The problems with catch-all email

Tuesday, May 27th, 2008

Catch-all email may sound like a great way to setup your email - but in practice, it’s almost guaranteed to give you problems.

At first glance - the ability to setup your email to allow everything@yourdomain.com to be received to your inbox sounds great - especially if you’re trying to promote yourself as being bigger than you actually are.  Once setup, you can simply promote sales@ info@ support@ anythingyoulike@ addresses, all handled in exactly the same way by your default email account.

The main problem with catch-all email is spam.  Unfortunately Spam Email isn’t going away - it’s continually on the rise, and the methods spammers use get more elaborate and harder to tackle.  By allowing email to anything@yourdomain, you are inviting a spammer to bombard you with email.  Dictionary attacks (whereby the spammer sends 1000’s of email to randomwords@yourdomain) are common, and with a catch-all email setup - each of spam these emails will be delivered to you. 

The end result is not only a LOT of unnecessary spam email to go through and delete from your inbox, but the potential for your web hosting account to run out of available web-space.  Emails take up space, and it doesn’t take too many spam emails (especially if the mailbox you’re directing them to isn’t regularly checked) to consume 100’s of MB.  Far too often we see “help I’ve run out of webspace” support tickets, caused simply by spam email to a default (catch-all) email account.

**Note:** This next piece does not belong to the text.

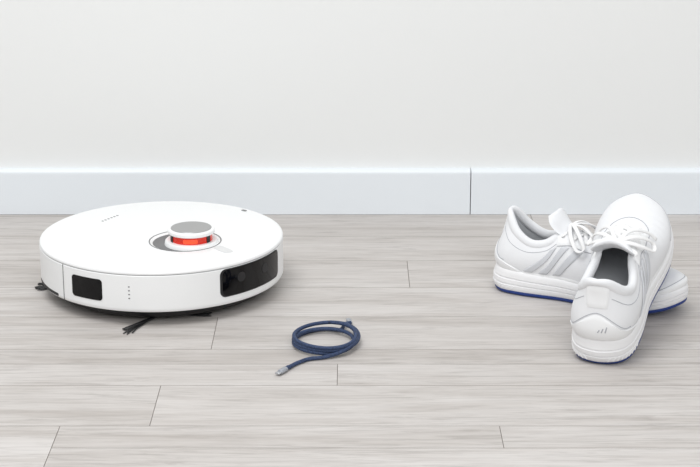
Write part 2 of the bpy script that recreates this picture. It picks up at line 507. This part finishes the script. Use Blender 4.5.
    def outline(s_, sd, o, z):
        p = Sraw(s_, 0, sd); e = 0.02
        tn = Sraw(min(11, s_+e), 0, sd)-Sraw(max(0, s_-e), 0, sd); tn.z = 0
        nn = Vector((tn.y, -tn.x, 0)).normalized()
        if s_ < 0.03: nn = Vector((-1, 0, 0))
        if s_ > 10.97: nn = Vector((1, 0, 0))
        if nn.dot(p-Vector((max(40, min(p.x, 240)), cshift(p.x), p.z))) < 0: nn = -nn
        zr = station(s_, 0).z
        zz = z if z < 8 else 8+(z-8)/22*(zr-8)
        q = p+nn*o
        return Vector((q.x, q.y, zz+lift(p.x)))
    def heelflare(s_, z): return (3.5 if 2 < z < 27 else 0)*max(0, 1-s_/2.5)*math.sin(math.pi*min(1, max(0, (z-2)/25)))**0.5
    def ringmesh(nm, prof, mt, capb=True):
        vs, fs = [], []
        for (o, z) in prof:
            for (s_, sd) in loop: vs.append(outline(s_, sd, o + heelflare(s_, z), z))
        for j in range(len(prof)-1):
            for i in range(n):
                k = (i+1) % n
                fs.append((j*n+i, j*n+k, (j+1)*n+k, (j+1)*n+i))
        if capb:
            for i in range(nS):
                a, b = i, i+1
                c_, d = (n-i) % n, (n-i-1) % n
                if i == 0: fs.append((a, b, d))
                elif i == nS-1: fs.append((a, b, c_))
                else: fs.append((a, b, d, c_))
        return mk(nm, vs, fs, mt, sharp=38)
    ringmesh('outsole', [(-5, 0.0), (0.0, 0.2), (2.4, 1.6), (3.2, 3.5), (3.2, 5.9), (-2, 6.2)], m_blue, True)
    ringmesh('midsole', [(-3, 5.4), (2.4, 5.6), (3.6, 7.6), (4.4, 10), (4.6, 13.2), (3.0, 13.9), (3.0, 14.8), (4.7, 15.5), (4.7, 20.0), (2.7, 20.8), (2.7, 21.7), (4.2, 22.4), (4.0, 27), (3.2, 30), (1.9, 31.5), (0, 32.2), (-3, 32)], m_mid, False)
    for sd in (1, -1):
        for k in range(9):
            s0 = 0.5+k*0.24; pts = []
            for q in range(7):
                t = q/6; z = 8.5+4.2*t
                s_ = s0+0.16*t
                pts.append(outline(s_, sd, 4.3+heelflare(s_, z), z))
            pts = [Vector((p.x, p.y*mirror, p.z))*MM for p in pts]
            sweep('sole_rib', pts, 0.0010, 0.0008, m_mid, par, seg=6)
    vs, fs = [], []
    for (s_, sd) in loop:
        p = outline(s_, sd, -3, 30); p.z += 4; vs.append(p)
    for i in range(nS):
        a, b = i, i+1; c_, d = (n-i) % n, (n-i-1) % n
        if i == 0: fs.append((a, b, d))
        elif i == nS-1: fs.append((a, b, c_))
        else: fs.append((a, b, d, c_))
    mk('insole', vs, fs, m_lin)
    # tongue
    cl = crom([(196,0,66),(180,0,72),(160,0,81),(140,0,89),(122,0,96),(108,0,106),(98,0,118),(91,0,127)], 5)
    hw = crom([(7,0,0),(11,0,0),(15,0,0),(18,0,0),(21,0,0),(25,0,0),(27,0,0),(21,0,0)], 5)
    vs, fs = [], []; nv = 16
    for lay in (0, 1):
        for i, p in enumerate(cl):
            tn = (cl[min(i+1, len(cl)-1)]-cl[max(i-1, 0)]).normalized()
            nm_ = Vector((-tn.z, 0, tn.x))
            if nm_.z < 0: nm_ = -nm_
            u = i/(len(cl)-1); th = 3.0+1.8*sm((u-0.6)/0.3)
            for j in range(nv+1):
                w = j/nv*2-1
                edge = math.sqrt(max(0, 1-w**6))*(1 if i < len(cl)-1 else 0.3)
                sag = 9*w*w*(hw[i].x/22)
                q = p + Vector((0, w*hw[i].x, 0)) - nm_*sag + nm_*((th if lay == 0 else -th*0.8)*edge)
                q.y += cshift(q.x); vs.append(q)
    W = nv+1; B = W*len(cl)
    for i in range(len(cl)-1):
        for j in range(nv):
            q = (i*W+j, i*W+j+1, (i+1)*W+j+1, (i+1)*W+j)
            fs.append(q); fs.append(tuple(B+k for k in reversed(q)))
    ed = list(range(W)) + [i*W+nv for i in range(1, len(cl))] + [(len(cl)-1)*W+j for j in range(nv-1, -1, -1)] + [i*W for i in range(len(cl)-2, 0, -1)]
    for a, b in zip(ed, ed[1:]+ed[:1]): fs.append((a, b, B+b, B+a))
    mk('tongue', vs, fs, m_mesh)
    # laces
    def lace(nm, pts, a=3.3, b=1.3, sub=6, taper=None):
        pth = crom([Vector((p[0], p[1]*mirror, p[2]))*MM for p in pts], sub)
        sweep(nm, pth, a*MM, b*MM, m_lace, par, seg=10, up=(-0.35, 0, 1), taper=taper)
    ev = [5.15, 5.85, 6.6, 7.35, 8.1, 8.9]
    Lp = [S(s_, 0.93, 1, 1.8) for s_ in ev]; Rp = [S(s_, 0.93, -1, 1.8) for s_ in ev]
    for k in range(len(ev)-1):
        for a, b, z in ((Lp[k+1], Rp[k], 0), (Rp[k+1], Lp[k], 2.4)):
            mid = (a+b)/2; mid.z = max(a.z, b.z)+4.5+z
            q1 = a.lerp(b, 0.22); q1.z = a.z+3.4+z*0.7+(b.z-a.z)*0.22; q2 = a.lerp(b, 0.78); q2.z = b.z+2.2+z*0.7
            lace('lace_cross', [a-Vector((0,0,1.5)), a+Vector((0,0,1)), q1, mid, q2, b+Vector((0,0,1)), b-Vector((0,0,1.5))])
    a, b = Lp[-1], Rp[-1]; mid = (a+b)/2; mid.z += 4
    lace('lace_bar', [a, a.lerp(mid, .5)+Vector((0,0,1.5)), mid, b.lerp(mid, .5)+Vector((0,0,1.5)), b])
    kx = Lp[0].x+5; kz = Lp[0].z+10; ky = cshift(kx)
    bmv = bmesh.new(); bmesh.ops.create_uvsphere(bmv, u_segments=20, v_segments=12, radius=1.0)
    vs = [Vector((kx+v.co.x*5.0, ky+v.co.y*6.0, kz+v.co.z*4.0)) for v in bmv.verts]
    fs = [tuple(v.index for v in f_.verts) for f_ in bmv.faces]; bmv.free()
    mk('lace_knot', vs, fs, m_lace)
    for sd in (1, -1):
        lace('lace_loop', [(kx, ky, kz), (kx+4, ky+sd*9, kz+4), (kx+12, ky+sd*20, kz+2), (kx+24, ky+sd*32, kz-9),
                           (kx+31, ky+sd*39, kz-22), (kx+22, ky+sd*41, kz-25), (kx+9, ky+sd*31, kz-10), (kx+1, ky+sd*14, kz+1), (kx, ky, kz)], 3.0, 1.4, 6)
        lace('lace_end', [(kx, ky, kz), (kx+8, ky+sd*5, kz+3), (kx+22, ky+sd*11, kz+2), (kx+38, ky+sd*20, kz-7), (kx+50, ky+sd*30, kz-20), (kx+54, ky+sd*38, kz-32)], 2.8, 1.2, 6)
        e = Lp[0] if sd == 1 else Rp[0]
        lace('lace_feed', [e, e*0.5+Vector((kx, ky, kz+2))*0.5, (kx, ky, kz)], 3.0, 1.3)
    return par

def place(par, yaw, pitch, roll, pos, sc=1.0):
    par.matrix_world = Matrix.Translation(pos) @ Matrix.Rotation(R(yaw), 4, 'Z') @ Matrix.Rotation(R(-pitch), 4, 'Y') @ Matrix.Rotation(R(roll), 4, 'X') @ Matrix.Scale(sc, 4)
def minz(par):
    M = par.matrix_world
    return min((M @ v.co).z for ch in par.children for v in ch.data.vertices)
def ground(par):
    d = minz(par); par.matrix_world = Matrix.Translation((0, 0, -d+0.0002)) @ par.matrix_world

shoe1 = build_shoe('running_shoe', 1)
shoe2 = build_shoe('running_shoe', -1)
place(shoe1, -26.0, 0, 0, (0.215, 2.420, 0), 0.975); ground(shoe1)
def bvh(par, names=None):
    vs, fs = [], []
    M = par.matrix_world
    for ch in par.children:
        if names and not any(ch.name.startswith(q) for q in names): continue
        b = len(vs)
        vs += [M @ v.co for v in ch.data.vertices]
        fs += [tuple(b+i for i in p.vertices) for p in ch.data.polygons]
    return BVHTree.FromPolygons(vs, fs)
b1 = bvh(shoe1)
pitch = 8.0
while pitch < 32:
    place(shoe2, 69.5, pitch, 0, (0.319, 2.098, 0), 1.05); ground(shoe2)
    if not b1.overlap(bvh(shoe2, ['outsole', 'midsole', 'upper', 'toe_guard'])): break
    pitch += 0.5
print('PITCH', pitch)

# ------------------------------------------------------------------ usb cable
m_cable = bpy.data.materials.new('braided_navy'); m_cable.use_nodes = True
nt = m_cable.node_tree; b_ = nt.nodes['Principled BSDF']
tc = nt.nodes.new('ShaderNodeTexCoord'); vo = nt.nodes.new('ShaderNodeTexVoronoi'); vo.inputs['Scale'].default_value = 600
rp = nt.nodes.new('ShaderNodeValToRGB'); rp.color_ramp.elements[0].color = lin((60,80,118)); rp.color_ramp.elements[1].color = lin((22,33,58))
nt.links.new(tc.outputs['Object'], vo.inputs['Vector']); nt.links.new(vo.outputs['Distance'], rp.inputs[0])
nt.links.new(rp.outputs[0], b_.inputs['Base Color']); b_.inputs['Roughness'].default_value = 0.7
m_plug = mat('plug_metal', (190,192,196), 0.3, metal=0.8)
m_plugb = mat('plug_housing', (165,169,176), 0.35, metal=0.5)
cab = empty('usb_cable', (-0.033, 2.17, 0))
RC = 0.0026
turns = 3.05; steps = 40; a_start = 62
raw = [Vector((0.034, 0.068, RC+0.003)), Vector((0.026, 0.062, RC+0.003))]
offs = [(0.000, 0.000, 0.042, 0.050), (-0.002, -0.004, 0.0395, 0.043), (0.002, 0.003, 0.044, 0.052), (0.0, -0.002, 0.040, 0.047)]
for i in range(steps+1):
    t = i/steps*turns; a = R(a_start) + t*2*math.pi
    k = min(int(t), 2); u = t-k
    o0, o1 = offs[k], offs[k+1]
    cx, cy, rx, ry = [p*(1-u)+q*u for p, q in zip(o0, o1)]
    z = RC + 0.0004 + 0.0048*t*0.8 + 0.0012*math.sin(a*2)
    raw.append(Vector((cx+rx*math.cos(a), cy+ry*math.sin(a), max(RC+0.0002, z))))
path = crom(raw, 6)
sweep('cable_coil', path, RC, RC, m_cable, cab, seg=12)
tail = crom([Vector((0.040, 0.010, 0.0125)), Vector((0.040, -0.018, 0.0115)), Vector((0.024, -0.044, 0.007)), Vector((0.000, -0.056, 0.0032)), Vector((-0.020, -0.062, RC+0.0003)), Vector((-0.036, -0.078, RC+0.0003)), Vector((-0.046, -0.094, RC+0.0006))], 8)
sweep('cable_tail', tail, RC, RC, m_cable, cab, seg=12)
def seg_tube(nm, p, d, l, a, b, mt):
    p = Vector(p); d = Vector(d).normalized()
    pth = [p+d*l*t for t in (0, 0.04, 0.1, 0.9, 0.96, 1.0)]
    return sweep(nm, pth, a, b, mt, cab, seg=20, taper=lambda t: 0.8 if t in (0, 1) else (0.94 if t in (0.2, 0.8) else 1))
d = Vector((-0.012, -0.020, 0.0)).normalized(); p = Vector((-0.045, -0.092, 0.0036))
seg_tube('strain_relief', p, d, 0.008, 0.0029, 0.0029, m_cable)
seg_tube('plug_housing_a', p+d*0.007, d, 0.014, 0.0042, 0.0032, m_plugb)
seg_tube('plug_tip_a', p+d*0.0205, d, 0.007, 0.0038, 0.0014, m_plug)
d2 = Vector((-0.1, 1, 0)).normalized(); p2 = Vector((0.0325, 0.068, 0.0048))
seg_tube('plug_housing_b', p2, d2, 0.012, 0.0040, 0.0032, m_plugb)
seg_tube('plug_tip_b', p2+d2*0.0115, d2, 0.007, 0.0036, 0.0013, m_plug)

# ------------------------------------------------------------------ lights
w = bpy.data.worlds.new('studio'); scene.world = w; w.use_nodes = True
w.node_tree.nodes['Background'].inputs[0].default_value = (0.98, 0.99, 1.0, 1)
w.node_tree.nodes['Background'].inputs[1].default_value = 0.65
def area(name, loc, target, size, power, col=(1,1,1)):
    l = bpy.data.lights.new(name, 'AREA'); l.shape = 'RECTANGLE'; l.size, l.size_y = size; l.energy = power; l.color = col
    o = bpy.data.objects.new(name, l); scene.collection.objects.link(o)
    o.location = loc; o.rotation_euler = (Vector(target)-Vector(loc)).to_track_quat('-Z', 'Y').to_euler()
area('softbox_overhead', (-0.7, 1.4, 2.6), (0.0, 2.35, 0.0), (1.3, 1.3), 35, (0.99, 0.995, 1.0))
area('softbox_front', (0.5, -0.8, 2.2), (0.0, 2.6, 0.5), (2.0, 1.6), 42, (0.99, 0.995, 1.0))

# ------------------------------------------------------------------ camera
cam = bpy.data.cameras.new('camera'); cam.sensor_width = 36; cam.lens = 1743*36/700
co = bpy.data.objects.new('camera', cam); scene.collection.objects.link(co)
co.location = (0, 0, 0.817); co.rotation_euler = (R(73), 0, 0)
scene.camera = co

The other common occurrence that we see is regarding Spoofed emails.  Again, sad but true - it’s common to have your domain name spoofed by a spammer.  Email spoofingis the practice of changing your name in email so that it looks like the email came from somewhere or someone else.  This isn’t too much of an issue itself (technically, the emails are NOT sent by you, or through your account - and this is easily proved by examining the email headers), but if a spammer sends out a few thousand emails using a from address of random@yourdomain - you can guarantee that most of these emails will bounce - right back to you - because your catch-all accepts email to random@. 

So..  take the time to setup one or more email addresses that you actually use, and make sure you disable catch-all email - otherwise, sit back and enjoy the spam.